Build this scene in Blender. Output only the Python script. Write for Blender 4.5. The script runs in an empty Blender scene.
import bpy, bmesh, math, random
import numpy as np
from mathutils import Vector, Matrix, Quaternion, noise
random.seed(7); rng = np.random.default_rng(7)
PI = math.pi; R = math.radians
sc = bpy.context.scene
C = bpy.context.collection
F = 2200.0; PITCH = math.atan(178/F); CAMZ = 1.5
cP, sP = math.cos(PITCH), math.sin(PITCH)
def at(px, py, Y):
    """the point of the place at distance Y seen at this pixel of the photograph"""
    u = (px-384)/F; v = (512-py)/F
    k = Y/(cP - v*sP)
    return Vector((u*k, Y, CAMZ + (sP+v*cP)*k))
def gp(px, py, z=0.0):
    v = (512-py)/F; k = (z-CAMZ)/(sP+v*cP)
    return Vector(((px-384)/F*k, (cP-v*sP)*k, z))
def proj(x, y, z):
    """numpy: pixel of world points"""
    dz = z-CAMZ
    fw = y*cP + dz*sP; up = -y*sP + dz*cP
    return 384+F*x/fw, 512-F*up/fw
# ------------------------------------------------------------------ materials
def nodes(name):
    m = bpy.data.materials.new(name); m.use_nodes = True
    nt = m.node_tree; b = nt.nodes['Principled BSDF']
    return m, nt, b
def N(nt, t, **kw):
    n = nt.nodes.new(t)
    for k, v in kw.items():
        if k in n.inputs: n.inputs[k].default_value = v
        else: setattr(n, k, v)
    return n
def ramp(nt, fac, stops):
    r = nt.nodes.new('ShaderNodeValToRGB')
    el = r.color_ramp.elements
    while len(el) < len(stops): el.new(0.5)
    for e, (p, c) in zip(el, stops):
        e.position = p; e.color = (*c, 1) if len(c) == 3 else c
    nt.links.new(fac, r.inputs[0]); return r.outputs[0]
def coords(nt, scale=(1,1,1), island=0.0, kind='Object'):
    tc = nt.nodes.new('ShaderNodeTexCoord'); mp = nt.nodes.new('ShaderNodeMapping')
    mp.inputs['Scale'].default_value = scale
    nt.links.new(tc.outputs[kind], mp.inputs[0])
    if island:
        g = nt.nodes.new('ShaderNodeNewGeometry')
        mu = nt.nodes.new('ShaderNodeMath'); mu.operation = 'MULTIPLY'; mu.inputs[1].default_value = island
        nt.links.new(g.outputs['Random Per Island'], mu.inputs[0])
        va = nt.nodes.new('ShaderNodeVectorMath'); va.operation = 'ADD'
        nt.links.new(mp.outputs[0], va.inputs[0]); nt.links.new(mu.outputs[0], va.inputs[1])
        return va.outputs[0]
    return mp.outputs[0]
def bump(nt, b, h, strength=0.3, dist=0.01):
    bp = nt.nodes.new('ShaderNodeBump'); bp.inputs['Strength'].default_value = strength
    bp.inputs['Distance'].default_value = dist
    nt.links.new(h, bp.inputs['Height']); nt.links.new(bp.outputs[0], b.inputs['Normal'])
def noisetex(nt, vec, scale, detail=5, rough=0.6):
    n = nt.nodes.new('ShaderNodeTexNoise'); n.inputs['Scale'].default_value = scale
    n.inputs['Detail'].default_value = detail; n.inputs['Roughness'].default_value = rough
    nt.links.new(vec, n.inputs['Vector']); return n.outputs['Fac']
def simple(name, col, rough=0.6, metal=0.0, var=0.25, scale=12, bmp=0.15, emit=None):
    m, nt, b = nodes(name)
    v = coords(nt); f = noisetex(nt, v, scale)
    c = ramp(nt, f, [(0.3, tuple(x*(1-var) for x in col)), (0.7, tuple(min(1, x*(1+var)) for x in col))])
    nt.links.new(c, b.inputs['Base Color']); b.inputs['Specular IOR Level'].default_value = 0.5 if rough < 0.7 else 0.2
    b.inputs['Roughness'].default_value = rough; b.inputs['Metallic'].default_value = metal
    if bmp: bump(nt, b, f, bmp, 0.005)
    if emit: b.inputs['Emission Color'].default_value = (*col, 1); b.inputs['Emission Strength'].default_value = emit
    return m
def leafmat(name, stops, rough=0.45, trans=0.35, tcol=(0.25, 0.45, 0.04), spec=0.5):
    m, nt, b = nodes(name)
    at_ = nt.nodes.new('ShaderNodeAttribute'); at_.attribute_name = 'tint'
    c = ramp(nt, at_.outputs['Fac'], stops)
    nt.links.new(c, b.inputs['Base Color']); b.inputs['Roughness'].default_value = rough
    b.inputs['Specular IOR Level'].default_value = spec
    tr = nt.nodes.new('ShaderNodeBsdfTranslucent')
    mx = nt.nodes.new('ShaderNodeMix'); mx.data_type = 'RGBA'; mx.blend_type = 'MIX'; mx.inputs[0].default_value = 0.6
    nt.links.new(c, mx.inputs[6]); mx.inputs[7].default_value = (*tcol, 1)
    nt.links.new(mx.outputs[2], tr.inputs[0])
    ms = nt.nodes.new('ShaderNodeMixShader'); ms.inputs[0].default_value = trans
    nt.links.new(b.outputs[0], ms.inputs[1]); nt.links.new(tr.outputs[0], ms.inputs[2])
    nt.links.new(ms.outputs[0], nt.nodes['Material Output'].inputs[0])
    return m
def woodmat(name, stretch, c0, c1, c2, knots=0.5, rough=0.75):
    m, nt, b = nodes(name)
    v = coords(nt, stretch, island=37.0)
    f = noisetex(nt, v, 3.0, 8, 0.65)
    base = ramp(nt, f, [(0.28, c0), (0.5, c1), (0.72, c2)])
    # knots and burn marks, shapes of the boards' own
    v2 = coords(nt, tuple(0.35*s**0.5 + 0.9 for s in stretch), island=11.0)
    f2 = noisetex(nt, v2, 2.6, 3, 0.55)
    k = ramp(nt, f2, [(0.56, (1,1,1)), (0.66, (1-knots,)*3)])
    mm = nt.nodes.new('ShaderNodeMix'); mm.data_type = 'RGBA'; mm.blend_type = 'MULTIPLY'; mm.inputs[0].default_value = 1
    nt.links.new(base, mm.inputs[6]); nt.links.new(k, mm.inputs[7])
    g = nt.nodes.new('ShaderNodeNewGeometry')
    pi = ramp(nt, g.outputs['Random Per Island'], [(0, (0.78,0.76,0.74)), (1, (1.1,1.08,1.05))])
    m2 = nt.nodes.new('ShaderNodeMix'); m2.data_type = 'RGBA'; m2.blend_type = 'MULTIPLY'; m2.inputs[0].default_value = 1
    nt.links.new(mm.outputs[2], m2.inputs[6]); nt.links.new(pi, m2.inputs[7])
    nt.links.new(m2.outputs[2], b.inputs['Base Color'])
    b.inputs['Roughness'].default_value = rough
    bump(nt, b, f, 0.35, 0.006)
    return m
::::
PROBLEM TO SOLVE:
Word for word, restate all of the data shown above.

WORKED SOLUTION:
Build this scene in Blender. Output only the Python script. Write for Blender 4.5. The script runs in an empty Blender scene.
import bpy, bmesh, math, random
import numpy as np
from mathutils import Vector, Matrix, Quaternion, noise
random.seed(7); rng = np.random.default_rng(7)
PI = math.pi; R = math.radians
sc = bpy.context.scene
C = bpy.context.collection
F = 2200.0; PITCH = math.atan(178/F); CAMZ = 1.5
cP, sP = math.cos(PITCH), math.sin(PITCH)
def at(px, py, Y):
    """the point of the place at distance Y seen at this pixel of the photograph"""
    u = (px-384)/F; v = (512-py)/F
    k = Y/(cP - v*sP)
    return Vector((u*k, Y, CAMZ + (sP+v*cP)*k))
def gp(px, py, z=0.0):
    v = (512-py)/F; k = (z-CAMZ)/(sP+v*cP)
    return Vector(((px-384)/F*k, (cP-v*sP)*k, z))
def proj(x, y, z):
    """numpy: pixel of world points"""
    dz = z-CAMZ
    fw = y*cP + dz*sP; up = -y*sP + dz*cP
    return 384+F*x/fw, 512-F*up/fw
# ------------------------------------------------------------------ materials
def nodes(name):
    m = bpy.data.materials.new(name); m.use_nodes = True
    nt = m.node_tree; b = nt.nodes['Principled BSDF']
    return m, nt, b
def N(nt, t, **kw):
    n = nt.nodes.new(t)
    for k, v in kw.items():
        if k in n.inputs: n.inputs[k].default_value = v
        else: setattr(n, k, v)
    return n
def ramp(nt, fac, stops):
    r = nt.nodes.new('ShaderNodeValToRGB')
    el = r.color_ramp.elements
    while len(el) < len(stops): el.new(0.5)
    for e, (p, c) in zip(el, stops):
        e.position = p; e.color = (*c, 1) if len(c) == 3 else c
    nt.links.new(fac, r.inputs[0]); return r.outputs[0]
def coords(nt, scale=(1,1,1), island=0.0, kind='Object'):
    tc = nt.nodes.new('ShaderNodeTexCoord'); mp = nt.nodes.new('ShaderNodeMapping')
    mp.inputs['Scale'].default_value = scale
    nt.links.new(tc.outputs[kind], mp.inputs[0])
    if island:
        g = nt.nodes.new('ShaderNodeNewGeometry')
        mu = nt.nodes.new('ShaderNodeMath'); mu.operation = 'MULTIPLY'; mu.inputs[1].default_value = island
        nt.links.new(g.outputs['Random Per Island'], mu.inputs[0])
        va = nt.nodes.new('ShaderNodeVectorMath'); va.operation = 'ADD'
        nt.links.new(mp.outputs[0], va.inputs[0]); nt.links.new(mu.outputs[0], va.inputs[1])
        return va.outputs[0]
    return mp.outputs[0]
def bump(nt, b, h, strength=0.3, dist=0.01):
    bp = nt.nodes.new('ShaderNodeBump'); bp.inputs['Strength'].default_value = strength
    bp.inputs['Distance'].default_value = dist
    nt.links.new(h, bp.inputs['Height']); nt.links.new(bp.outputs[0], b.inputs['Normal'])
def noisetex(nt, vec, scale, detail=5, rough=0.6):
    n = nt.nodes.new('ShaderNodeTexNoise'); n.inputs['Scale'].default_value = scale
    n.inputs['Detail'].default_value = detail; n.inputs['Roughness'].default_value = rough
    nt.links.new(vec, n.inputs['Vector']); return n.outputs['Fac']
def simple(name, col, rough=0.6, metal=0.0, var=0.25, scale=12, bmp=0.15, emit=None):
    m, nt, b = nodes(name)
    v = coords(nt); f = noisetex(nt, v, scale)
    c = ramp(nt, f, [(0.3, tuple(x*(1-var) for x in col)), (0.7, tuple(min(1, x*(1+var)) for x in col))])
    nt.links.new(c, b.inputs['Base Color']); b.inputs['Specular IOR Level'].default_value = 0.5 if rough < 0.7 else 0.2
    b.inputs['Roughness'].default_value = rough; b.inputs['Metallic'].default_value = metal
    if bmp: bump(nt, b, f, bmp, 0.005)
    if emit: b.inputs['Emission Color'].default_value = (*col, 1); b.inputs['Emission Strength'].default_value = emit
    return m
def leafmat(name, stops, rough=0.45, trans=0.35, tcol=(0.25, 0.45, 0.04), spec=0.5):
    m, nt, b = nodes(name)
    at_ = nt.nodes.new('ShaderNodeAttribute'); at_.attribute_name = 'tint'
    c = ramp(nt, at_.outputs['Fac'], stops)
    nt.links.new(c, b.inputs['Base Color']); b.inputs['Roughness'].default_value = rough
    b.inputs['Specular IOR Level'].default_value = spec
    tr = nt.nodes.new('ShaderNodeBsdfTranslucent')
    mx = nt.nodes.new('ShaderNodeMix'); mx.data_type = 'RGBA'; mx.blend_type = 'MIX'; mx.inputs[0].default_value = 0.6
    nt.links.new(c, mx.inputs[6]); mx.inputs[7].default_value = (*tcol, 1)
    nt.links.new(mx.outputs[2], tr.inputs[0])
    ms = nt.nodes.new('ShaderNodeMixShader'); ms.inputs[0].default_value = trans
    nt.links.new(b.outputs[0], ms.inputs[1]); nt.links.new(tr.outputs[0], ms.inputs[2])
    nt.links.new(ms.outputs[0], nt.nodes['Material Output'].inputs[0])
    return m
def woodmat(name, stretch, c0, c1, c2, knots=0.5, rough=0.75):
    m, nt, b = nodes(name)
    v = coords(nt, stretch, island=37.0)
    f = noisetex(nt, v, 3.0, 8, 0.65)
    base = ramp(nt, f, [(0.28, c0), (0.5, c1), (0.72, c2)])
    # knots and burn marks, shapes of the boards' own
    v2 = coords(nt, tuple(0.35*s**0.5 + 0.9 for s in stretch), island=11.0)
    f2 = noisetex(nt, v2, 2.6, 3, 0.55)
    k = ramp(nt, f2, [(0.56, (1,1,1)), (0.66, (1-knots,)*3)])
    mm = nt.nodes.new('ShaderNodeMix'); mm.data_type = 'RGBA'; mm.blend_type = 'MULTIPLY'; mm.inputs[0].default_value = 1
    nt.links.new(base, mm.inputs[6]); nt.links.new(k, mm.inputs[7])
    g = nt.nodes.new('ShaderNodeNewGeometry')
    pi = ramp(nt, g.outputs['Random Per Island'], [(0, (0.78,0.76,0.74)), (1, (1.1,1.08,1.05))])
    m2 = nt.nodes.new('ShaderNodeMix'); m2.data_type = 'RGBA'; m2.blend_type = 'MULTIPLY'; m2.inputs[0].default_value = 1
    nt.links.new(mm.outputs[2], m2.inputs[6]); nt.links.new(pi, m2.inputs[7])
    nt.links.new(m2.outputs[2], b.inputs['Base Color'])
    b.inputs['Roughness'].default_value = rough
    bump(nt, b, f, 0.35, 0.006)
    return m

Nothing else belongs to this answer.